Imagine

Imagine

Imagine there’s no heaven
It’s easy if you try
No hell below us
Above us only sky
Imagine all the people
Living for today…

Imagine there’s no countries
It isn’t hard to do
Nothing to kill or die for
And no religion too
Imagine all the people
Living life in peace…

You may say I’m a dreamer
But I’m not the only one
I hope someday you’ll join us
And the world will be as one

Imagine no possessions
I wonder if you can
No need for greed or hunger
A brotherhood of man
Imagine all the people
Sharing all the world…

You may say I’m a dreamer
But I’m not the only one
I hope someday you’ll join us
And the world will live as one

Imagine

“Imagine” is a song written and performed by the English musician John Lennon. The best-selling single of his solo career, its lyrics encourage the listener to imagine a world at peace without the barriers of borders or the divisions of religion and nationality, and to consider the possibility that the focus of humanity should be living a life unattached to material possessions.

Lennon and Yoko Ono co-produced the song and album of the same name with Phil Spector. Recording began at Lennon’s home studio at Tittenhurst Park, England, in May 1971, with final overdubs taking place at the Record Plant, in New York City, during July. One month after the September release of the LP, Lennon released “Imagine” as a single in the United States; the song peaked at number three on the Billboard Hot 100 and the LP reached number one on the UK chart in November, later becoming the most commercially successful and critically acclaimed album of Lennon’s solo career. Although not originally released as a single in the United Kingdom, it was released in 1975 to promote a compilation LP and it reached number six in the chart that year. The song has since sold more than 1.6 million copies in the UK; it reached number one following Lennon’s murder in December 1980. In 1985, Central Park memorialized a portion of the park with a mosaic that reads “Imagine” in honor of Lennon.

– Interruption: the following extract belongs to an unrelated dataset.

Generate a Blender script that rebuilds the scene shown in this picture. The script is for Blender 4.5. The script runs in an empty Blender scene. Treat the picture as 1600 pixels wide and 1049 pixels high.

BMI named “Imagine” one of the 100 most-performed songs of the 20th century. The song ranked number 30 on the Recording Industry Association of America’s list of the 365 Songs of the Century bearing the most historical significance. It earned a Grammy Hall of Fame Award and an induction into the Rock and Roll Hall of Fame’s 500 Songs that Shaped Rock and Roll. A UK survey conducted by the Guinness World Records British Hit Singles Book named it the second best single of all time, while Rolling Stone ranked it number three in their list of “The 500 Greatest Songs of All Time”. Since 2005, event organisers have played it just before the New Year’s Times Square Ball drops in New York City. Dozens of artists have performed or recorded versions of “Imagine”, including Madonna, Stevie Wonder, Joan Baez, Elton John and Diana Ross. Emeli Sandé recorded a cover for the BBC to use during the end credits montage at the close of the 2012 Summer Olympics coverage in August 2012. “Imagine” subsequently re-entered the UK Top 40, reaching number 18.

John Lennon

John Winston Ono Lennon, MBE (born John Winston Lennon; 9 October 1940 – 8 December 1980) was an English singer and songwriter who rose to worldwide fame as a co-founder of the band the Beatles, the most commercially successful band in the history of popular music. With fellow member Paul McCartney, he formed a celebrated songwriting partnership.

Born and raised in Liverpool, Lennon became involved in the skiffle craze as a teenager; his first band, the Quarrymen, evolved into the Beatles in 1960. When the group disbanded in 1970, Lennon embarked on a solo career that produced the critically acclaimed albums John Lennon/Plastic Ono Band and Imagine, and iconic songs such as “Give Peace a Chance”, “Working Class Hero”, and “Imagine”. After his marriage to Yoko Ono in 1969, he changed his name to John Ono Lennon. Lennon disengaged himself from the music business in 1975 to raise his infant son Sean, but re-emerged with Ono in 1980 with the new album Double Fantasy. He was murdered three weeks after its release.

Lennon revealed a rebellious nature and acerbic wit in his music, writing, drawings, on film and in interviews. Controversial through his political and peace activism, he moved to Manhattan in 1971, where his criticism of the Vietnam War resulted in a lengthy attempt by Richard Nixon’s administration to deport him, while some of his songs were adopted as anthems by the anti-war movement and the larger counterculture.

As of 2012, Lennon’s solo album sales in the United States exceeded 14 million and, as writer, co-writer, or performer, he is responsible for 25 number-one singles on the US Hot 100 chart. In 2002, a BBC poll on the 100 Greatest Britons voted him eighth and, in 2008, Rolling Stone ranked him the fifth-greatest singer of all time. He was posthumously inducted into the Songwriters Hall of Fame in 1987, and into the Rock and Roll Hall of Fame twice, as a member of the Beatles in 1988 and as a solo artist in 1994.